A last example: In May 1991 the Department of multicultural affairs organised a international conference "Europa 1990 - 2000 - Multiculturalism in the City - The Integration of Immigrants."

As a way of familiarising senior policy-makers in the community relations field with the practical problems experienced at the local level, study visits had been made before in different European cities. The result of these field trips and the local contacts, it has become increasingly apparent to us, that town planning policies and the housing situation of immigrant communities, the job training, educational and cultural aspects as well as the employment situation have a direct impact on the community relations situation in any given district. Cultural and social diversity presents new challenges to the public services in various fields and has implications for the education and training of officials and personnel.
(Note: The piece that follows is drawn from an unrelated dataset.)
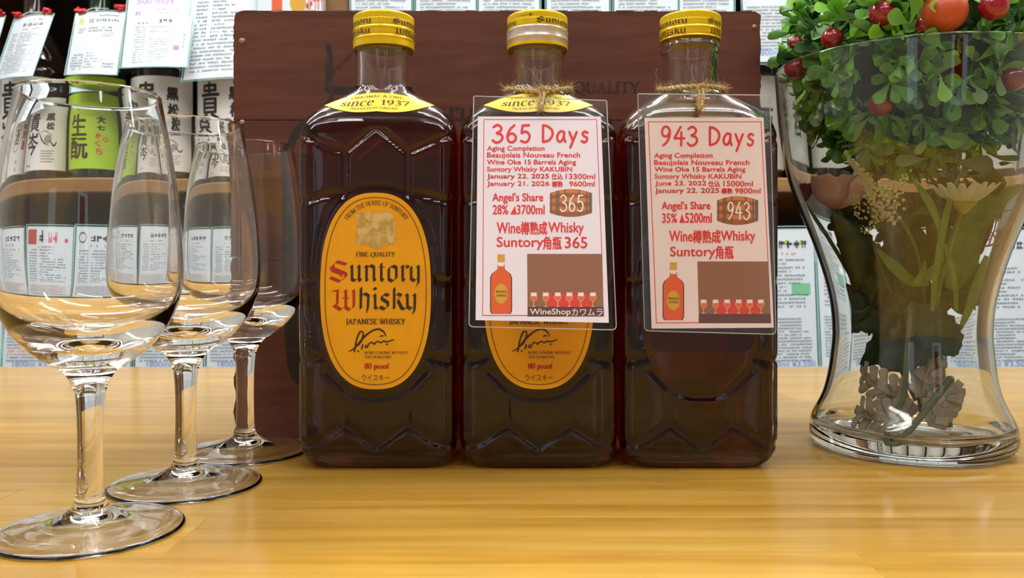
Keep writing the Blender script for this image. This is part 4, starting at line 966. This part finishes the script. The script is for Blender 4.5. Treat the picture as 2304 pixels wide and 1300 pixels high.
# daisy
t = thing('artificial_daisy', 'white artificial daisy seen from the side in the upper right of the vase', 'flower', tuple(P(2165, 460, .404)))
c0 = P(2166, 463, .404)
for k in range(18):
    a = 2*PI*k/18; d = Vector((math.cos(a), math.sin(a), 0)); l = rl.uniform(.9, 1.08)
    inside(strip(G(), [c0+d*.001, c0+(d*.006+Vector((0, 0, .0025)))*l, c0+(d*.011+Vector((0, 0, .0062)))*l, c0+(d*.0145+Vector((0, 0, .0098)))*l], [.0009, .0019, .0023, .0010], (-d.x*.5, -d.y*.5, .8), cup=.2)).build('petal', M_petal, t, smooth=True)
inside(G().lathe([(0, -.004), (.0015, -.0035), (.0042, -.0005), (.0062, .0016), (.0050, .0022), (0, .0026)], tuple(c0), 20)).build('calyx', M_calyx, t, smooth=True)
inside(stempx(G(), [(2162, 475), (2135, 560), (2110, 660), (2100, 760), (2115, 840), (2130, 900)], .405, .0011, .03)).build('stem', M_grass, t, smooth=True)
# grass
t = thing('grass_spray', 'spray of long pale green artificial grass blades in the middle of the vase', 'plant', tuple(P(2110, 700, .42)))
for pts, D, w_ in (([(2168, 372), (2140, 440), (2120, 520), (2105, 620), (2104, 700)], .401, [1, 6, 8, 7, 5]), ([(2052, 398), (2078, 435), (2098, 470), (2115, 520), (2118, 590)], .402, [1, 8, 9, 6, 4]), ([(2125, 548), (2140, 600), (2148, 650), (2150, 700)], .408, [3, 6, 6, 4]),
                   ([(2220, 575), (2200, 630), (2180, 690), (2160, 740)], .42, [5, 12, 10, 4]), ([(2090, 640), (2050, 632), (2010, 598), (1975, 560)], .42, [3, 10, 13, 3]), ([(2060, 640), (2076, 610), (2080, 585)], .41, [9, 7, 2]), ([(2052, 640), (2100, 610), (2118, 580)], .412, [6, 14, 3])):
    inside(leafpx(G(), pts, D, w_)).build('blade', M_grass, t, smooth=True)
# broad leaves
t = thing('leafy_spray', 'artificial spray of broad and toothed dark green leaves filling the lower half of the vase', 'plant', tuple(P(2080, 760, .44)))
for pts, D, w_, m_, th_ in (([(2300, 418), (2230, 455), (2180, 515), (2155, 590), (2140, 650)], .418, [6, 26, 36, 40, 14], M_broad, 0), ([(2160, 560), (2165, 620), (2150, 690)], .43, [20, 42, 16], M_dkgreen, 0),
    ([(2090, 668), (2150, 672), (2195, 660), (2232, 632)], .43, [22, 26, 17, 2], M_dkgreen, .25), ([(2150, 690), (2195, 680), (2202, 688)], .432, [18, 16, 2], M_dkgreen, .2), ([(2125, 700), (2080, 740), (2030, 790), (1985, 830)], .425, [18, 55, 50, 10], M_dkgreen, .08),
    ([(2060, 700), (2000, 725), (1945, 720), (1904, 748)], .43, [20, 32, 30, 4], M_dkgreen, .15), ([(2050, 740), (1990, 780), (1938, 822)], .435, [20, 40, 4], M_dkgreen, .1), ([(2040, 690), (2090, 730), (2130, 770), (2150, 800)], .418, [20, 46, 40, 6], M_dkgreen, .08),
    ([(2080, 720), (2130, 745), (2152, 765)], .42, [20, 25, 3], M_olive, .15), ([(2060, 620), (2020, 650), (1990, 720), (1985, 770)], .432, [12, 34, 40, 10], M_olive, 0), ([(2150, 470), (2200, 520), (2220, 570)], .445, [20, 44, 10], M_maroon, 0), ([(2000, 480), (2040, 560), (2060, 640)], .45, [30, 50, 20], M_olive, 0),
    ([(2100, 500), (2130, 580), (2120, 660)], .452, [20, 50, 20], M_olive, 0), ([(1960, 470), (2010, 500), (2060, 480)], .44, [16, 36, 10], M_olive, .1), ([(1990, 690), (2040, 640), (2100, 700)], .44, [16, 40, 20], M_olive, .1), ([(1945, 640), (1990, 600), (2010, 540)], .445, [14, 40, 12], M_dkgreen, 0)):
    inside(leafpx(G(), pts, D, w_, th_, n=5)).build('leaf', m_, t, smooth=True)
lo_ = []
for m_ in (M_olive, M_dkgreen, M_broad):
    me = spoon(1, 1, .4); me.materials.append(m_); lo_.append(me)
for i in range(90):
    z = rl.uniform(.118, .150); a = rl.uniform(0, 2*PI); r = (vr(z)-.010)*rl.uniform(.25, 1)
    b0 = Vector((VX+r*math.cos(a), VD+r*math.sin(a), z)); dr = Vector((rl.gauss(0, .7), rl.gauss(0, .7), rl.uniform(-1, .4))).normalized(); L_ = rl.uniform(.011, .019); W_ = L_*rl.uniform(.4, .6)
    if not (okpt(b0) and okpt(b0+dr*L_)) or (b0.x < VX-.012 and b0.y < VD+.01): continue
    s = dr.cross(Vector((rl.gauss(0, .4), -1, rl.gauss(0, .4)))).normalized(); up = s.cross(dr)
    M = Matrix(((s.x*W_, dr.x*L_, up.x*.011, b0.x), (s.y*W_, dr.y*L_, up.y*.011, b0.y), (s.z*W_, dr.z*L_, up.z*.011, b0.z), (0, 0, 0, 1)))
    o = bpy.data.objects.new('leaf', rl.choices(lo_, (.55, .2, .25))[0]); COL.objects.link(o); o.parent = t; o.matrix_basis = Matrix.Translation(-t.location) @ M
g = G()
for i in range(16):
    x = rl.uniform(1930, 2200); D = rl.uniform(.415, .46); stempx(g, [(x, rl.uniform(440, 560)), (x*.6+2070*.4+rl.uniform(-20, 20), rl.uniform(600, 660)), (2070+rl.uniform(-25, 25), 760)], D, .0006)
inside(g).build('thin_stems', M_olive, t, smooth=True, kind='stuff')
inside(stempx(G(), [(2105, 700), (2112, 790), (2122, 870), (2135, 962)], .437, .0021)).build('stem', M_stemg, t, smooth=True)
inside(stempx(G(), [(2050, 690), (2040, 790), (2032, 890), (2008, 940), (1994, 975), (2003, 1000), (2028, 990), (2070, 940), (2112, 885), (2140, 850)], .401, .0016, .004)).build('bent_stem', M_stemd, t, smooth=True)
# felted grey leaves
t = thing('felted_spray', 'grey felted lobed artificial leaf standing near the vase bottom', 'plant', tuple(P(2050, 940, .425)))
def felted(x0, y0, x1, y1, n, ln, D):
    g = G(); dx, dy = x1-x0, y1-y0; L = math.hypot(dx, dy); ux, uy = dx/L, dy/L
    leafpx(g, [(x0, y0), (x0+dx*.5, y0+dy*.5), (x1, y1)], D, [5, 12, 9])
    for k in range(n):
        f = .12+.8*k/n
        for s in (-1, 1):
            a = ux*.55-s*uy*.85; b = uy*.55+s*ux*.85; l = ln*(1-.45*f)*rl.uniform(.85, 1.15); X, Y = x0+dx*f, y0+dy*f
            leafpx(g, [(X, Y), (X+a*l*.5, Y+b*l*.5), (X+a*l*.85, Y+b*l*.85), (X+a*l, Y+b*l)], D-.0012*((k % 2)*s), [6, 9, 11, 4], n=3)
    return g
for a in ((2052, 905, 1912, 828, 5, 52, .420), (2050, 955, 1908, 922, 5, 56, .417), (2075, 910, 2105, 800, 5, 48, .428), (2085, 950, 2162, 858, 5, 50, .424), (2040, 960, 2000, 870, 4, 50, .43), (2090, 960, 2120, 925, 3, 46, .421)):
    inside(felted(*a)).build('leaf', M_silver, t, smooth=True)
# twig
t = thing('twig_spray', 'thin purple artificial twig reaching to the right wall of the vase', 'plant', tuple(P(2230, 520, .43)))
g = G(); stempx(g, [(2150, 600), (2190, 560), (2235, 550), (2270, 530), (2300, 500)], .425, .0005)
for (x, y, a, b) in ((2200, 558, 2235, 500), (2225, 552, 2245, 480), (2245, 545, 2210, 505), (2240, 546, 2295, 470), (2265, 535, 2300, 540), (2215, 555, 2180, 545), (2245, 480, 2300, 470), (2240, 520, 2280, 515)): stempx(g, [(x, y), ((x+a)/2+4, (y+b)/2-3), (a, b)], .425, .00032)
inside(g).build('twig', M_twig, t, smooth=True)

# ---------------------------------------------------------------- display shelf with sake bottles
SD = 1.35; ZT = EYE+(HY-400)*SD/F; ZB = EYE+(HY-433)*SD/F; LZB = ZT-.0236-.475
SH = thing('display_shelf', 'tall wooden display shelf across the back of the shop filled with bottles', 'shelf', (0, 1.45, Z0))
for z0, z1 in ((ZB, ZT), (LZB-.024, LZB), (Z0, Z0+.05), (ZT+.46, ZT+.484)):
    G().box((-1.10, SD, z0), (1.12, 1.90, z1), bev=.002).build('shelf_board', M_shelf, SH)
G().box((-1.10, 1.90, Z0), (1.12, 1.915, ZT+.72)).build('back_panel', M_back, SH)
for x in (-1.08, (758-CX)*1.36/F, 1.10):
    for z0, z1 in ((Z0+.0505, LZB-.0245), (LZB+.0005, ZB-.0005), (ZT+.0005, ZT+.4595), (ZT+.4845, ZT+.72)):
        G().box((x-.020, SD+.002, z0), (x+.020, 1.898, z1), bev=.001).build('upright', M_shelf, SH)
M_bot = mat('dark_brown_bottle_glass', (34, 22, 16), .07, spec=.8); M_botg = mat('dark_green_bottle_glass', (18, 40, 30), .07, spec=.8)
M_lwhite = mat('label_white', (226, 226, 224), .55); M_lgreen = mat('label_lime_green', (168, 206, 48), .5); M_lgrey = mat('label_grey', (170, 168, 160), .6); M_lpink = mat('label_pinkish', (206, 196, 194), .55)
M_brush = mat('brush_ink', (44, 40, 42), .6); M_lred = mat('label_red', (220, 60, 66), .6); M_faint = mat('faint_grey_print', (150, 148, 146), .6)
M_cloth = mat('red_wrap', (196, 26, 34), .35); M_capw = mat('white_bottle_cap', (220, 218, 212), .4)
SP = [(0, .003), (.030, .0005), (.049, 0), (.0515, .003), (.0525, .008), (.0525, .176), (.0512, .190), (.046, .206), (.038, .222), (.029, .238), (.022, .254), (.018, .272), (.0166, .300), (.0165, .372), (.0165, .376)]
def bottle_protos():
    a = G().lathe(cr([(r, z) for r, z in SP], 2), (0, 0, 0), 64); return a
_pm = {}
def bmesh_of(key, maker):
    if key not in _pm: _pm[key] = maker()
    return _pm[key]
LR = .0529
def onlab(rot):
    """label coordinates: u in mm to the right of the label middle, v in mm above the bottle foot"""
    return lambda u, v, l: Vector(((LR+l)*math.sin(u*.001/LR+rot), -(LR+l)*math.cos(u*.001/LR+rot), v*.001))
def up(polys): return [[(p[0], -p[1]) for p in q] for q in polys]
def tfont(s, x0, y0, x1, y1, b=.03): return heavy(s, (x0, y0, x1, y1), b*22, ydown=False) if b else font(s, (x0, y0, x1, y1), 0, ydown=False)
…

The role of the police in an ethnically and culturally diverse society was also one of the important aspects of the conference.

 

The experts also called for more detailed Research to be carried out on the impact of housing and town planning schemes on minority ethnic groups and immigrants. More surveys need to be carried out on peoples real housing needs and preferences. The authorities responsible for housing and planning ought, to be provided with a permanent Research and monitoring capability so that they can promote action-Research and pilot projects.

 

The results of this conference had been passed on local, federal and European policy makers to promote migration issues. They were published by the Council of Europe 1991 (Coll. Fr. (91) 3) and distributed within the project on "Community Relations".